Woodland Walks & Wildlife

1998 was the start of the tree planting under the Mersey Forest Scheme; we planted trees for the next five years over an area totalling thirty –three acres. The trees are all native to Britain. We also incorporated permissible paths linking into existing public rights of way. Since planting, we have noticed a huge increase in bird, wildlife, wildflower and insect populations.

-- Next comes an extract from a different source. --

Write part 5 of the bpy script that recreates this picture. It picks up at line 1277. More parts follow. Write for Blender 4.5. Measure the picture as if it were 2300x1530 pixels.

In 2003 we entered into The Farm Steward scheme. This is a ten year plan to help the environment and wildlife found in the farm. We planted a wildflower meadow on which we are allowed low density grazing of cattle; this creates habitats for birds. We dug out scrapes making wet areas, which Lapwings love. Nesting sites were increased by letting the hedges grow larger. Field margins around the farm’s perimeter created flight paths for bats and habitats for insects and small mammals such as voles. The over wintering of stubble fields is a valuable food source for birds. The pollen and nectar seed mix encourages butterflies, bees and other insects. The wild bird seed areas are a valuable food supply throughout the year.
Our remit was and still is to create habitats for Skylarks, Lapwings, Gray Partridge and Brown Hares which are all in serious decline. This is why we ask visitors with dogs to keep them on a lead at all times so as not to disturb the wildlife and ground nesting birds and please keep to the footpaths.